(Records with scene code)
****************
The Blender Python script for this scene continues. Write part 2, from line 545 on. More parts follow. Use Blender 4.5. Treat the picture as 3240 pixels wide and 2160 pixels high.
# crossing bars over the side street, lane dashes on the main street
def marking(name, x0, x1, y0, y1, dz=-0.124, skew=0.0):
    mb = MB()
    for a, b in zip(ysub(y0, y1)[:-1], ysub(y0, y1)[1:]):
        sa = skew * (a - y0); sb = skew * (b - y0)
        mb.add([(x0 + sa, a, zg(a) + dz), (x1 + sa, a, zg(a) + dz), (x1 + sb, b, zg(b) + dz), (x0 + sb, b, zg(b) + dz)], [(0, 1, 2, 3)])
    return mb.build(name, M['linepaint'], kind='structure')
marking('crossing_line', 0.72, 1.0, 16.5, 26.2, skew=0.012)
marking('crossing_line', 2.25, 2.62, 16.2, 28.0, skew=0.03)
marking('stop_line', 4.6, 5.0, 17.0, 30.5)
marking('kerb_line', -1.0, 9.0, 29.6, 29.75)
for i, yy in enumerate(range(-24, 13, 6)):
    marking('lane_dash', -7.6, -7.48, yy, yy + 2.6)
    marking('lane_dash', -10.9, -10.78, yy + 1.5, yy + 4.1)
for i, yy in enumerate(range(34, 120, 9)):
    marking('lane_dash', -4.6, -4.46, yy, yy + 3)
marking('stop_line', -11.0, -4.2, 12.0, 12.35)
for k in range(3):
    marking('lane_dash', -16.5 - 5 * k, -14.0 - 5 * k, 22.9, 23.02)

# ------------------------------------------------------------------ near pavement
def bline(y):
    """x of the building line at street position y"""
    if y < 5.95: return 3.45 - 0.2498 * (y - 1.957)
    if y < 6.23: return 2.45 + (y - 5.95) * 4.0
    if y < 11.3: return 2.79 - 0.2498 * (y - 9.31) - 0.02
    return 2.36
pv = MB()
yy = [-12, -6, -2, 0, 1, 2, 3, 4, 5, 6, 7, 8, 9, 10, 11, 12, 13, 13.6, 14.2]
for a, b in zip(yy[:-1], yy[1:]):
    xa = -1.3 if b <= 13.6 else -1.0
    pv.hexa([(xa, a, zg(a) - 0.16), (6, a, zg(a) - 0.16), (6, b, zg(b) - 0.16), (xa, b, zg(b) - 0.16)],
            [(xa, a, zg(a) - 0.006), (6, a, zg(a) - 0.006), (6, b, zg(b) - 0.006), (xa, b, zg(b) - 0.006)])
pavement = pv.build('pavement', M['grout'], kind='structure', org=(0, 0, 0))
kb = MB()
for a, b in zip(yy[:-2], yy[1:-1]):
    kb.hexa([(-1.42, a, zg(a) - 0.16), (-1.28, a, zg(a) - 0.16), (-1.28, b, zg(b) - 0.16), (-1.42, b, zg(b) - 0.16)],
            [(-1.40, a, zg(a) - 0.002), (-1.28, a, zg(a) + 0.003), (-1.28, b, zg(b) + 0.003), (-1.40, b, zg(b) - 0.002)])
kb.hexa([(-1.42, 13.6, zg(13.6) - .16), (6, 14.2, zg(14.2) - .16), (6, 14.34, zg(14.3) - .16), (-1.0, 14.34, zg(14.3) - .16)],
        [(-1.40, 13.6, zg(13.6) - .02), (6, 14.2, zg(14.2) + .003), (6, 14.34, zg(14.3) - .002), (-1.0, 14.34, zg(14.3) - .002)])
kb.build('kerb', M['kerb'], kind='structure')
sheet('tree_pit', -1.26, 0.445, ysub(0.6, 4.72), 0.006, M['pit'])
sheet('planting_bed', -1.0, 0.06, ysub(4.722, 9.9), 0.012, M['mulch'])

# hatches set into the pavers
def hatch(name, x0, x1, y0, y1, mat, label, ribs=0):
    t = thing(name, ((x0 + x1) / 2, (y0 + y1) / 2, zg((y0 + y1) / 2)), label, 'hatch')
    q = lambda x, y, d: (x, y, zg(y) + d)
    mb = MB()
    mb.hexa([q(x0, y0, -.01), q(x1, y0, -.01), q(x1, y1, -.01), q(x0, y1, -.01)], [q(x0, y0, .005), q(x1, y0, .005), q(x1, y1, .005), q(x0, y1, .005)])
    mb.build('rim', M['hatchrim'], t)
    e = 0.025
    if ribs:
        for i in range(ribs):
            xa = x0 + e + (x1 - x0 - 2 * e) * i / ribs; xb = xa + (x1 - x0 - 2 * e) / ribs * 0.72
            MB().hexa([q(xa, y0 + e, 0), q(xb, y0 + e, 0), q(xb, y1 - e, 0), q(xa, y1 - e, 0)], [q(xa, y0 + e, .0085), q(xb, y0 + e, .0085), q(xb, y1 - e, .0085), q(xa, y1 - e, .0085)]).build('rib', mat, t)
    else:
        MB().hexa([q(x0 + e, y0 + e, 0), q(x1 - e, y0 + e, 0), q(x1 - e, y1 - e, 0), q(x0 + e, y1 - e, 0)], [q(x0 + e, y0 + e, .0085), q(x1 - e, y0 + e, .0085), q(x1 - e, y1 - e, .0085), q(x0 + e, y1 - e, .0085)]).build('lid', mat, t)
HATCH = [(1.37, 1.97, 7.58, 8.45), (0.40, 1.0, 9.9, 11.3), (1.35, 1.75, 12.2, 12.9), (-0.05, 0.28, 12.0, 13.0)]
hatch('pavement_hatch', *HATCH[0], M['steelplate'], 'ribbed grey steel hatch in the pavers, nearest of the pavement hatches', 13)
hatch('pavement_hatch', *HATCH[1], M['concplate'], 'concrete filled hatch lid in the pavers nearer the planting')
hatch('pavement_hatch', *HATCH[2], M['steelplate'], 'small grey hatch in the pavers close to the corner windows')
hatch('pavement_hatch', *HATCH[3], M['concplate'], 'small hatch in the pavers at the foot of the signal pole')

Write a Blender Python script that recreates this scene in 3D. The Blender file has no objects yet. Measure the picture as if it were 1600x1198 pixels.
****************
Problem details: Transcribe all the entries, keeping each one exactly as it is.

Complete output:
The Blender Python script for this scene continues. Write part 2, from line 545 on. More parts follow. Use Blender 4.5. Treat the picture as 3240 pixels wide and 2160 pixels high.
# crossing bars over the side street, lane dashes on the main street
def marking(name, x0, x1, y0, y1, dz=-0.124, skew=0.0):
    mb = MB()
    for a, b in zip(ysub(y0, y1)[:-1], ysub(y0, y1)[1:]):
        sa = skew * (a - y0); sb = skew * (b - y0)
        mb.add([(x0 + sa, a, zg(a) + dz), (x1 + sa, a, zg(a) + dz), (x1 + sb, b, zg(b) + dz), (x0 + sb, b, zg(b) + dz)], [(0, 1, 2, 3)])
    return mb.build(name, M['linepaint'], kind='structure')
marking('crossing_line', 0.72, 1.0, 16.5, 26.2, skew=0.012)
marking('crossing_line', 2.25, 2.62, 16.2, 28.0, skew=0.03)
marking('stop_line', 4.6, 5.0, 17.0, 30.5)
marking('kerb_line', -1.0, 9.0, 29.6, 29.75)
for i, yy in enumerate(range(-24, 13, 6)):
    marking('lane_dash', -7.6, -7.48, yy, yy + 2.6)
    marking('lane_dash', -10.9, -10.78, yy + 1.5, yy + 4.1)
for i, yy in enumerate(range(34, 120, 9)):
    marking('lane_dash', -4.6, -4.46, yy, yy + 3)
marking('stop_line', -11.0, -4.2, 12.0, 12.35)
for k in range(3):
    marking('lane_dash', -16.5 - 5 * k, -14.0 - 5 * k, 22.9, 23.02)

# ------------------------------------------------------------------ near pavement
def bline(y):
    """x of the building line at street position y"""
    if y < 5.95: return 3.45 - 0.2498 * (y - 1.957)
    if y < 6.23: return 2.45 + (y - 5.95) * 4.0
    if y < 11.3: return 2.79 - 0.2498 * (y - 9.31) - 0.02
    return 2.36
pv = MB()
yy = [-12, -6, -2, 0, 1, 2, 3, 4, 5, 6, 7, 8, 9, 10, 11, 12, 13, 13.6, 14.2]
for a, b in zip(yy[:-1], yy[1:]):
    xa = -1.3 if b <= 13.6 else -1.0
    pv.hexa([(xa, a, zg(a) - 0.16), (6, a, zg(a) - 0.16), (6, b, zg(b) - 0.16), (xa, b, zg(b) - 0.16)],
            [(xa, a, zg(a) - 0.006), (6, a, zg(a) - 0.006), (6, b, zg(b) - 0.006), (xa, b, zg(b) - 0.006)])
pavement = pv.build('pavement', M['grout'], kind='structure', org=(0, 0, 0))
kb = MB()
for a, b in zip(yy[:-2], yy[1:-1]):
    kb.hexa([(-1.42, a, zg(a) - 0.16), (-1.28, a, zg(a) - 0.16), (-1.28, b, zg(b) - 0.16), (-1.42, b, zg(b) - 0.16)],
            [(-1.40, a, zg(a) - 0.002), (-1.28, a, zg(a) + 0.003), (-1.28, b, zg(b) + 0.003), (-1.40, b, zg(b) - 0.002)])
kb.hexa([(-1.42, 13.6, zg(13.6) - .16), (6, 14.2, zg(14.2) - .16), (6, 14.34, zg(14.3) - .16), (-1.0, 14.34, zg(14.3) - .16)],
        [(-1.40, 13.6, zg(13.6) - .02), (6, 14.2, zg(14.2) + .003), (6, 14.34, zg(14.3) - .002), (-1.0, 14.34, zg(14.3) - .002)])
kb.build('kerb', M['kerb'], kind='structure')
sheet('tree_pit', -1.26, 0.445, ysub(0.6, 4.72), 0.006, M['pit'])
sheet('planting_bed', -1.0, 0.06, ysub(4.722, 9.9), 0.012, M['mulch'])

# hatches set into the pavers
def hatch(name, x0, x1, y0, y1, mat, label, ribs=0):
    t = thing(name, ((x0 + x1) / 2, (y0 + y1) / 2, zg((y0 + y1) / 2)), label, 'hatch')
    q = lambda x, y, d: (x, y, zg(y) + d)
    mb = MB()
    mb.hexa([q(x0, y0, -.01), q(x1, y0, -.01), q(x1, y1, -.01), q(x0, y1, -.01)], [q(x0, y0, .005), q(x1, y0, .005), q(x1, y1, .005), q(x0, y1, .005)])
    mb.build('rim', M['hatchrim'], t)
    e = 0.025
    if ribs:
        for i in range(ribs):
            xa = x0 + e + (x1 - x0 - 2 * e) * i / ribs; xb = xa + (x1 - x0 - 2 * e) / ribs * 0.72
            MB().hexa([q(xa, y0 + e, 0), q(xb, y0 + e, 0), q(xb, y1 - e, 0), q(xa, y1 - e, 0)], [q(xa, y0 + e, .0085), q(xb, y0 + e, .0085), q(xb, y1 - e, .0085), q(xa, y1 - e, .0085)]).build('rib', mat, t)
    else:
        MB().hexa([q(x0 + e, y0 + e, 0), q(x1 - e, y0 + e, 0), q(x1 - e, y1 - e, 0), q(x0 + e, y1 - e, 0)], [q(x0 + e, y0 + e, .0085), q(x1 - e, y0 + e, .0085), q(x1 - e, y1 - e, .0085), q(x0 + e, y1 - e, .0085)]).build('lid', mat, t)
HATCH = [(1.37, 1.97, 7.58, 8.45), (0.40, 1.0, 9.9, 11.3), (1.35, 1.75, 12.2, 12.9), (-0.05, 0.28, 12.0, 13.0)]
hatch('pavement_hatch', *HATCH[0], M['steelplate'], 'ribbed grey steel hatch in the pavers, nearest of the pavement hatches', 13)
hatch('pavement_hatch', *HATCH[1], M['concplate'], 'concrete filled hatch lid in the pavers nearer the planting')
hatch('pavement_hatch', *HATCH[2], M['steelplate'], 'small grey hatch in the pavers close to the corner windows')
hatch('pavement_hatch', *HATCH[3], M['concplate'], 'small hatch in the pavers at the foot of the signal pole')

Write a Blender Python script that recreates this scene in 3D. The Blender file has no objects yet. Measure the picture as if it were 1600x1198 pixels.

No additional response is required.